**WORK INSTRUCTIONS:** Write out the entire listing below exactly as it appears, minus any pictures.
------------------------------------------------
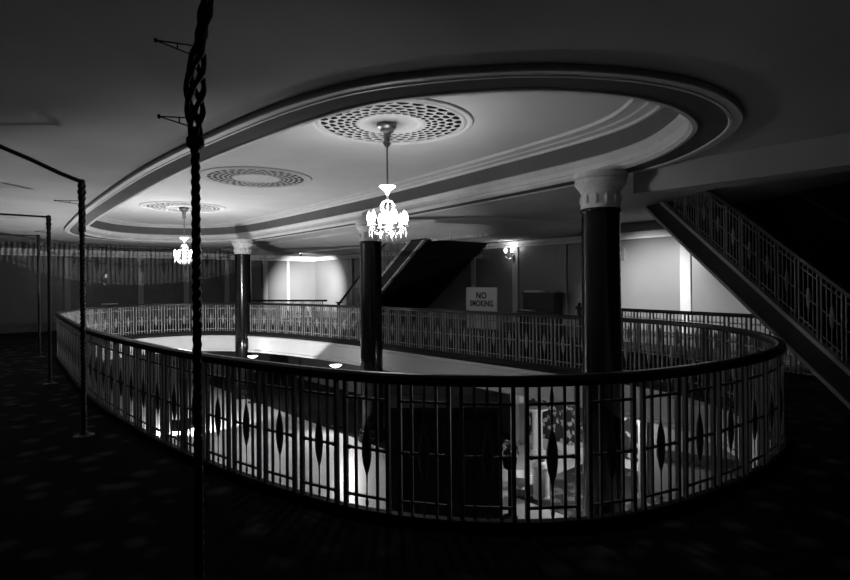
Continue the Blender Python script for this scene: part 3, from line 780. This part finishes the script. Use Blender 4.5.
# floodlight on the lower floor that throws the balustrade shadows on the end wall
fl = Vector((-5.95, 13.27, -1.72))
t = thing('floodlight', 'small black floodlight on the lower floor, pointing at the far end of the well', 'floodlight', (fl.x, fl.y, ZG))
ang = 1.283
bm = bmesh.new()
Mr = Matrix.Rotation(ang, 4, 'Z')
box(bm, -.14, .28, -.16, -.14, .2, .475, Mr); box(bm, -.16, -.14, -.16, .16, .2, .475, Mr); box(bm, -.14, .10, -.16, .16, .2, .215, Mr)
obj('housing', bm, M['black'], t)
bm = bmesh.new(); box(bm, -.12, .12, -.1, .1, 0, .02, Mr); bar(bm, (0, 0, .02), (0, 0, .2), .015, 8); obj('stand', bm, M['black'], t)
bm = bmesh.new(); ball(bm, (0, 0, .325), .03, .04, 10, 8); obj('lamp', bm, M['soft'], t)
l = bpy.data.lights.new('flood_light', 'POINT'); l.energy = 900; l.shadow_soft_size = .006
o = bpy.data.objects.new('flood_light', l); C.objects.link(o); o.location = fl

# globe lamp added as fill for the lower floor, unseen behind the nearest column
lp = Vector((3.07, 9.6, -.82))
t = thing('fill_lamp', 'round globe lamp added under the lower ceiling as fill light, unseen behind the nearest column', 'lamp', (lp.x, lp.y, lp.z))
bm = bmesh.new(); lathe(bm, [(.07, .245), (.06, .22), (.012, .20), (.012, .09), (.04, .08)], 14); obj('stem', bm, M['brass'], t)
bm = bmesh.new(); ball(bm, (0, 0, 0), .085, .085, 14, 10); obj('globe', bm, M['globe'], t)
# ------------------------------------------------------------------ world, camera, view
w = bpy.data.worlds.new('world'); bpy.context.scene.world = w; w.use_nodes = True
w.node_tree.nodes['Background'].inputs['Color'].default_value = (1, 1, 1, 1)
w.node_tree.nodes['Background'].inputs['Strength'].default_value = 0.0
cam = bpy.data.cameras.new('camera'); co = bpy.data.objects.new('camera', cam); C.objects.link(co)
cam.sensor_width = 36; cam.lens = 36*550/850
cam.shift_x = -2/850; cam.shift_y = -7.5/850; cam.clip_start = .05; cam.clip_end = 200
co.matrix_world = Matrix.Translation((0, 0, 1.6)) @ Matrix.Rotation(PI/2, 4, 'X') @ Matrix.Rotation(-0.009, 4, 'Z')
sc = bpy.context.scene; sc.camera = co
vs = sc.view_settings; vs.view_transform = 'Standard'; vs.look = 'None'; vs.gamma = 1; vs.use_curve_mapping = False; vs.exposure = 0.0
------------------------------------------------
**RESULT OF THE TASK:**
Continue the Blender Python script for this scene: part 3, from line 780. This part finishes the script. Use Blender 4.5.
# floodlight on the lower floor that throws the balustrade shadows on the end wall
fl = Vector((-5.95, 13.27, -1.72))
t = thing('floodlight', 'small black floodlight on the lower floor, pointing at the far end of the well', 'floodlight', (fl.x, fl.y, ZG))
ang = 1.283
bm = bmesh.new()
Mr = Matrix.Rotation(ang, 4, 'Z')
box(bm, -.14, .28, -.16, -.14, .2, .475, Mr); box(bm, -.16, -.14, -.16, .16, .2, .475, Mr); box(bm, -.14, .10, -.16, .16, .2, .215, Mr)
obj('housing', bm, M['black'], t)
bm = bmesh.new(); box(bm, -.12, .12, -.1, .1, 0, .02, Mr); bar(bm, (0, 0, .02), (0, 0, .2), .015, 8); obj('stand', bm, M['black'], t)
bm = bmesh.new(); ball(bm, (0, 0, .325), .03, .04, 10, 8); obj('lamp', bm, M['soft'], t)
l = bpy.data.lights.new('flood_light', 'POINT'); l.energy = 900; l.shadow_soft_size = .006
o = bpy.data.objects.new('flood_light', l); C.objects.link(o); o.location = fl

# globe lamp added as fill for the lower floor, unseen behind the nearest column
lp = Vector((3.07, 9.6, -.82))
t = thing('fill_lamp', 'round globe lamp added under the lower ceiling as fill light, unseen behind the nearest column', 'lamp', (lp.x, lp.y, lp.z))
bm = bmesh.new(); lathe(bm, [(.07, .245), (.06, .22), (.012, .20), (.012, .09), (.04, .08)], 14); obj('stem', bm, M['brass'], t)
bm = bmesh.new(); ball(bm, (0, 0, 0), .085, .085, 14, 10); obj('globe', bm, M['globe'], t)
# ------------------------------------------------------------------ world, camera, view
w = bpy.data.worlds.new('world'); bpy.context.scene.world = w; w.use_nodes = True
w.node_tree.nodes['Background'].inputs['Color'].default_value = (1, 1, 1, 1)
w.node_tree.nodes['Background'].inputs['Strength'].default_value = 0.0
cam = bpy.data.cameras.new('camera'); co = bpy.data.objects.new('camera', cam); C.objects.link(co)
cam.sensor_width = 36; cam.lens = 36*550/850
cam.shift_x = -2/850; cam.shift_y = -7.5/850; cam.clip_start = .05; cam.clip_end = 200
co.matrix_world = Matrix.Translation((0, 0, 1.6)) @ Matrix.Rotation(PI/2, 4, 'X') @ Matrix.Rotation(-0.009, 4, 'Z')
sc = bpy.context.scene; sc.camera = co
vs = sc.view_settings; vs.view_transform = 'Standard'; vs.look = 'None'; vs.gamma = 1; vs.use_curve_mapping = False; vs.exposure = 0.0